"Chip, run that idea to its extreme ..."
Coulda' fooled me. Seems like you're arguing for a right to force your way through demonstrators blocking the road using your car as a blunt instrument and/or the right to draw down on the demonstrators or perhaps even shoot if you find yourself trapped because of your actions
Not sure about IN but in OH to have presumption of self defense you can't initiate the confrontation. Seems like trying to run the blockade wouldn't meet that standard
If one is being criminally confined, then one is being subjected to a felony. If one is being subjected to a felony, then one has the lawful right to use deadly force in self-defense. Can drivers run over the "protesters"? No. Can they pull guns on them to force them to cease their felonious actions? Yes, and they should start doing so.
This is pure projection. It matters not what the "protesters" are protesting. They are by definition not peacably protesting, because their actions are unlawful. Thus, their status as "protesters" is moot. They are criminals, violating the civil rights of mass numbers of law-abiding citizens.
Semantics. Reasonable belief of forcible felony. I think being subjected to a felony (criminal confinement) by hundreds of people intentionally surrounding your vehicle and intentionally preventing your lawful travel is grounds for reasonable belief of being subjected to a forcible felony.
More semantics:
IC 9-21-17-7Crossing roadway at point not marked as a crosswalk; yield ofright-of-way to trafficSec. 7. A pedestrian crossing a roadway at a point other thanwithin a marked crosswalk or within an unmarked crosswalk at anintersection shall yield the right-of-way to all vehicles upon theroadway.

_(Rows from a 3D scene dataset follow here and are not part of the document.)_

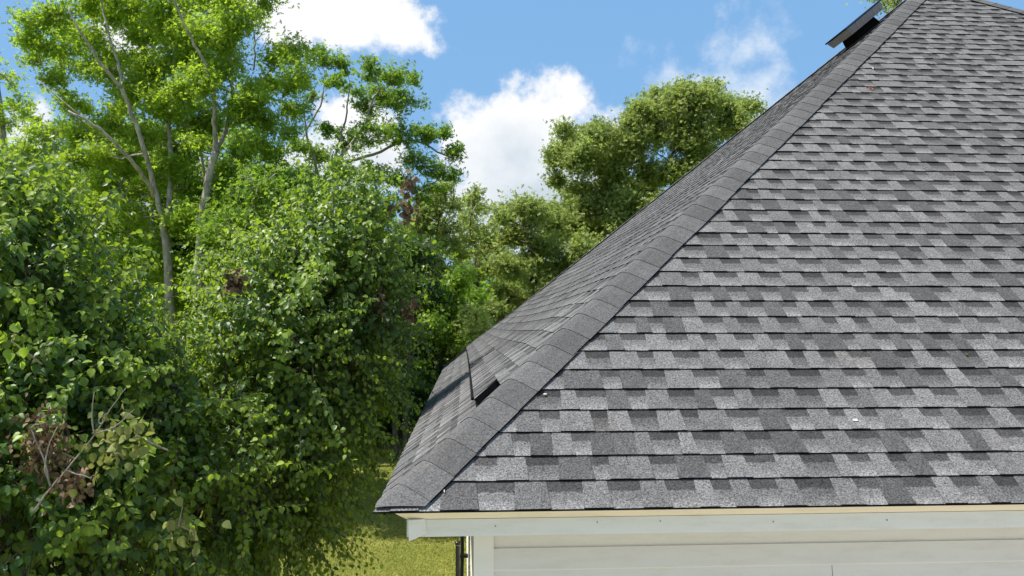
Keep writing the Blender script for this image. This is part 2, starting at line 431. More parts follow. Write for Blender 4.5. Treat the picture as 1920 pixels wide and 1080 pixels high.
# hip caps: bent over the hip, each lapping the one below
def hip_dir(i):
    return (A-cs[i])
HL = (A-C).length; CE = .1655
def cap_mesh(mb, ci, k, tone, rnd, fine=True):
    base = cs[ci]; D = (A-base).normalized()
    # directions lying in the two faces, square to the hip
    left_ = {0: 'left', 1: 'front', 2: 'right', 3: 'back'}[ci]; right_ = {0: 'front', 1: 'right', 2: 'back', 3: 'left'}[ci]
    def side(face):
        O, U, V, N = FACES[face]
        d = N.cross(D).normalized()
        mid = cs[0]+Vector((L/2, L/2, 0)); 
        fc = O+U*(L/2)+V*1.0
        if d.dot(fc-base) < 0: d = -d
        return d, N
    d1, N1 = side(left_); d2, N2 = side(right_)
    NM = (N1+N2).normalized()
    W_ = .150; s0 = k*CE-.01; s1 = (k+1)*CE+.03
    j = rnd.uniform(-.004, .004); vv = []; prof = []
    for a in (-1, -.5, -.15, 0, .15, .5, 1):
        wd = abs(a)*(W_ if (a > 0 or ci) else .098)+(j if a > 0 else -j)
        if a < 0: p = d1*wd; nrm = N1
        elif a > 0: p = d2*wd; nrm = N2
        else: p = Vector((0, 0, 0)); nrm = NM
        rd = {0: -.005, .15: .0005, .5: .001, 1: -.001}[abs(a)]
        prof.append((p, (nrm if abs(a) > .1 else NM), rd, abs(a)))
    n_ = len(prof)
    lift = .024
    for (s, hh) in ((s0, lift), (s1, .0205)):
        for low in (0, 1):
            for (p, nr, rd, a) in prof:
                sk = s + (a*.0 if s == s0 else 0)
                vv.append(base+D*sk+p+nr*(hh+rd-((.0045 if a < .99 else .019) if low else 0)))
    f = []; mi = []
    for i in range(n_-1):
        f.append((i, i+1, 2*n_+i+1, 2*n_+i)); mi.append(0)                 # top
        f.append((n_+i, i, i+1, n_+i+1)[::-1]); mi.append(1)               # butt edge
        f.append((n_+i, 3*n_+i, 3*n_+i+1, n_+i+1)); mi.append(1)
    f.append((0, 2*n_, 3*n_, n_)); mi.append(1); f.append((n_-1, 2*n_-1, 4*n_-1, 3*n_-1)); mi.append(1)
    # clip the lowest ones square with the eaves
    vv = [Vector((v.x, v.y, v.z)) for v in vv]
    if k <= 2:
        for v in vv:
            if ci == 0:
                need = max((C.y-.012-v.y)/D.y, (C.x-.012-v.x)/D.x, 0)
                v += D*need
            v.z = max(v.z, C.z+.0175)
    mb.add(vv, f, mi, tone, 0)
rnd = random.Random(11)
ncap = int(HL/CE)
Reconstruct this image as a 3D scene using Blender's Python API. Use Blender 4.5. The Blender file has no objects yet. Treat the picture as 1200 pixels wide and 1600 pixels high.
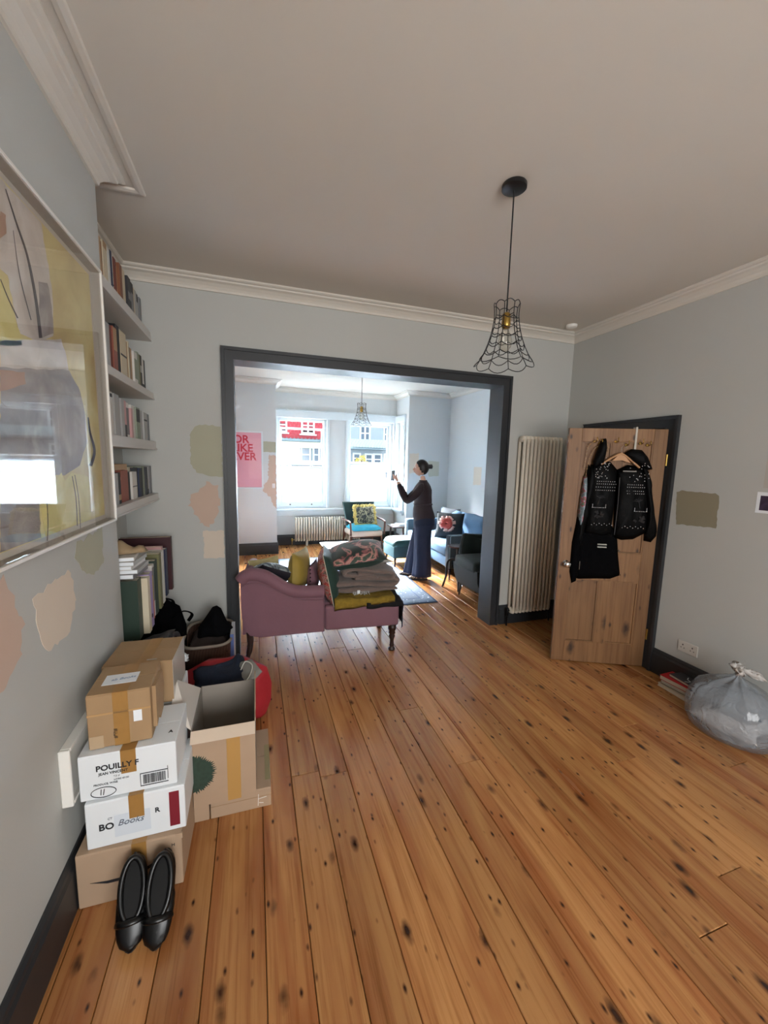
import bpy, bmesh, math, random
from mathutils import Vector, Matrix, noise
random.seed(7)
PI = math.pi
S = bpy.context.scene
COL = S.collection

# ---------------------------------------------------------------- camera
CAMZ = 1.6824
F_PX = 615.0
YAW, PITCH, ROLL = 0.318669, 0.128376, -0.0245370
def basis():
    cy, sy, cp, sp = math.cos(YAW), math.sin(YAW), math.cos(PITCH), math.sin(PITCH)
    f = Vector((sy*cp, cy*cp, -sp)); r = Vector((cy, -sy, 0)); d = f.cross(r)
    cr, sr = math.cos(ROLL), math.sin(ROLL)
    return cr*r + sr*d, -sr*r + cr*d, f
RX, DN, FW = basis()
cam = bpy.data.cameras.new('camera'); camo = bpy.data.objects.new('camera', cam); COL.objects.link(camo)
cam.sensor_fit = 'VERTICAL'; cam.sensor_height = 24.0; cam.lens = 24.0*F_PX/1600.0; cam.clip_start = .02; cam.clip_end = 200
m3 = Matrix((RX, -DN, -FW)).transposed()
camo.matrix_world = Matrix.Translation((0, 0, CAMZ)) @ m3.to_4x4()
S.camera = camo

# ---------------------------------------------------------------- world, light, exposure
W = bpy.data.worlds.new('sky'); S.world = W; W.use_nodes = True
bg = W.node_tree.nodes['Background']; bg.inputs[0].default_value = (.80, .90, 1.0, 1); bg.inputs[1].default_value = 1.5
S.view_settings.view_transform = 'Standard'; S.view_settings.look = 'None'
S.view_settings.exposure = 1.25; S.view_settings.gamma = 1.0; S.view_settings.use_curve_mapping = False
def area(name, loc, rot, sx, sy, power, col):
    l = bpy.data.lights.new(name, 'AREA'); l.shape = 'RECTANGLE'; l.size = sx; l.size_y = sy; l.energy = power; l.color = col
    o = bpy.data.objects.new(name, l); COL.objects.link(o); o.location = loc; o.rotation_euler = rot; return o
def portal(loc, rot, sx, sy):
    o = area('sky_portal', loc, rot, sx, sy, 1, (1, 1, 1)); o.data.cycles.is_portal = True; return o
# daylight entering by the bay windows and by the window behind the camera
portal((1.58, 8.12, 1.55), (PI/2, 0, PI), 2.6, 1.8)
portal((3.12, 7.5, 1.55), (PI/2, 0, PI/2), .7, 1.8)
area('rear_daylight', (.85, -2.5, 1.6), (PI/2, 0, 0), 2.3, 1.9, 70, (1.0, .98, .95))
# added fill lamp standing in for bright sky, slanting in through the bay
area('street_sky_fill', (1.6, 13.2, 6.9), (math.radians(-55), 0, 0), 11.0, 2.2, 23000, (.90, .95, 1.0)).data.spread = math.radians(100)

# ---------------------------------------------------------------- helpers
def C(h):
    h = h.lstrip('#'); v = [int(h[i:i+2], 16)/255 for i in (0, 2, 4)]
    return tuple((c/12.92 if c <= .04045 else ((c+.055)/1.055)**2.4) for c in v) + (1,)
MATS = {}
def mat(name, col, rough=.6, metal=0, nscale=0, namt=.12, bump=0, bscale=None, sheen=0, spec=None, trans=0, alpha=1, emit=0, coat=0):
    if name in MATS: return MATS[name]
    m = bpy.data.materials.new(name); m.use_nodes = True; nt = m.node_tree; n = nt.nodes; L = nt.links
    p = n['Principled BSDF']
    c = C(col) if isinstance(col, str) else tuple(col)+(1,)
    p.inputs['Base Color'].default_value = c; p.inputs['Roughness'].default_value = rough; p.inputs['Metallic'].default_value = metal
    if sheen: p.inputs['Sheen Weight'].default_value = sheen
    if spec is not None: p.inputs['Specular IOR Level'].default_value = spec
    if trans: p.inputs['Transmission Weight'].default_value = trans
    if alpha < 1: p.inputs['Alpha'].default_value = alpha
    if coat: p.inputs['Coat Weight'].default_value = coat; p.inputs['Coat Roughness'].default_value = .15
    if emit: p.inputs['Emission Color'].default_value = c; p.inputs['Emission Strength'].default_value = emit
    if nscale or bump:
        tc = n.new('ShaderNodeTexCoord')
    if nscale:
        t = n.new('ShaderNodeTexNoise'); t.inputs['Scale'].default_value = nscale; t.inputs['Detail'].default_value = 5
        L.new(tc.outputs['Object'], t.inputs['Vector'])
        mx = n.new('ShaderNodeMix'); mx.data_type = 'RGBA'
        lo = tuple(v*(1-namt*1.6) for v in c[:3])+(1,); hi = tuple(min(1, v*(1+namt*1.4)+namt*.01) for v in c[:3])+(1,)
        mx.inputs[6].default_value = lo; mx.inputs[7].default_value = hi
        L.new(t.outputs['Fac'], mx.inputs[0]); L.new(mx.outputs[2], p.inputs['Base Color'])
    if bump:
        t2 = n.new('ShaderNodeTexNoise'); t2.inputs['Scale'].default_value = bscale or 60; t2.inputs['Detail'].default_value = 6
        L.new(tc.outputs['Object'], t2.inputs['Vector'])
        b = n.new('ShaderNodeBump'); b.inputs['Strength'].default_value = bump; b.inputs['Distance'].default_value = .01
        L.new(t2.outputs['Fac'], b.inputs['Height']); L.new(b.outputs[0], p.inputs['Normal'])
    MATS[name] = m; return m

def ramp_mat(name, stops, scale=6, rough=.8, kind='noise', detail=4, dist=0, stretch=(1, 1, 1), sheen=0, constant=False, bump=0):
    if name in MATS: return MATS[name]
    m = bpy.data.materials.new(name); m.use_nodes = True; nt = m.node_tree; n = nt.nodes; L = nt.links; p = n['Principled BSDF']
    p.inputs['Roughness'].default_value = rough
    if sheen: p.inputs['Sheen Weight'].default_value = sheen
    tc = n.new('ShaderNodeTexCoord'); mp = n.new('ShaderNodeMapping'); mp.inputs['Scale'].default_value = stretch
    L.new(tc.outputs['Object'], mp.inputs[0])
    if kind == 'noise':
        t = n.new('ShaderNodeTexNoise'); t.inputs['Scale'].default_value = scale; t.inputs['Detail'].default_value = detail; t.inputs['Distortion'].default_value = dist; out = t.outputs['Fac']
    elif kind == 'voronoi':
        t = n.new('ShaderNodeTexVoronoi'); t.inputs['Scale'].default_value = scale; out = t.outputs['Distance']
    else:
        t = n.new('ShaderNodeTexWave'); t.inputs['Scale'].default_value = scale; t.inputs['Distortion'].default_value = dist; out = t.outputs['Fac']
    L.new(mp.outputs[0], t.inputs['Vector'])
    r = n.new('ShaderNodeValToRGB'); e = r.color_ramp.elements
    if constant: r.color_ramp.interpolation = 'CONSTANT'
    e[0].position = stops[0][0]; e[0].color = C(stops[0][1]); e[1].position = stops[-1][0]; e[1].color = C(stops[-1][1])
    for pos, c in stops[1:-1]:
        k = e.new(pos); k.color = C(c)
    L.new(out, r.inputs[0]); L.new(r.outputs[0], p.inputs['Base Color'])
    if bump:
        b = n.new('ShaderNodeBump'); b.inputs['Strength'].default_value = bump; b.inputs['Distance'].default_value = .01
        L.new(out, b.inputs['Height']); L.new(b.outputs[0], p.inputs['Normal'])
    MATS[name] = m; return m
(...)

There is certainly a difference between a chain of people, arm-in-arm, across a roadway, and an amorphous mob of hundreds of people massing in the road to obstruct traffic. The reasonableness of fear, and the confluence of ability-opportunity-jeopardy, also differ in the two scenarios. But from what I've seen, the latter scenario is the more common.
Chip, run that idea to its extreme. Yeah a person J-walking is not in the crosswalk and does not prima facie have the right of way ... but you still can't deliberately run them down. If you accidently hit them on a dark and stormy night when they were not in a crosswalk that might provide some legal cover, but if you told the court you didn't bother to brake because they didn't have the right of way? Vacation at the crossbar hotel
And it would seem to me that you're projecting. Your words in no way describe anything I've discussed in this thread.
I think you fundamentally misunderstand the 'disobedience' part of 'civil disobedience' Is not the law what they are disobeying?
Ah, yes. How silly of me. Who knows where I could have gotten that idea
TI've been very clear about referring to situations in which mobs legitimately put people in reasonable fear of imminent harm. You're employing argumentum ad absurdum.
There is violation of law - especially, malum prohibitum law - and then there is acting in such a way so as to cause real harm to others - such as explicit and intentional violation of civil rights.
Civil disobedience is Rosa Parks refusing to sit in the back of the bus, not committing the equivalent of kidnapping the other passengers on that bus.
I've been very clear about referring to situations in which mobs legitimately put people in reasonable fear of imminent harm. You're employing argumentum ad absurdum.
No. You were talking about protesters standing in the road, proclaimed that to be a felony of some sort, because they're illegally detaining you even though you would be free to get out of your car and walk away, and advocated using deadly force on them. Then you continually massaged your scenario to make it fit the negative answers you were getting.
That's not "freedom". That then becomes a violation of fourth amendment-protected rights, to be forced to abandon one's vehicle, and have to walk (by oneself or with one's family or other occupants of the vehicle) through/around a hostile mob.
And I was never talking about protesters merely "standing in the road". I've only ever clarified, in order to refute those who either misunderstood (BBI) or blatantly twisted (Bug) what I was talking about.
Go back and reread your own posts.
And... its not a 4th amendment violation unless the government is doing it. And nobody forced you to leave in your scenario.
Untrue. A person absolutely can violate the rights of another that are enumerated in the fourth amendment - just as a person can violate any other of the constitutionally enumerated rights. The fourth amendment merely restricts the government from infringing upon the rights enumerated; the rights themselves pre-exist the constitution and its government restrictions on infringement. Just because the government isn't the entity violating said rights does not mean that said rights are not, in fact, violated.
OK.....I see the :Popcorn: was ignored so lets do this..........Stand down.
Give it a rest.
Or go somewhere and have a cheeseburger and share the fires.
Oh. The same way INGO violates your rights to free speech because you can't write ****?
Got it.
Just keep on arguing your point, if anybody even knows what it is anymore. I see no further use in banging my head into your brick wall of wrong.
I'm only trying to describe the scenario to portray accurately what is involved in a typical BLM "block-the-roads" type of illegal demonstration. As for me personally: I would do my best to avoid them to begin with. And as long as everyone is on the same page regarding pedestrians not inherently having the right-of-way in all situations, then my point is made.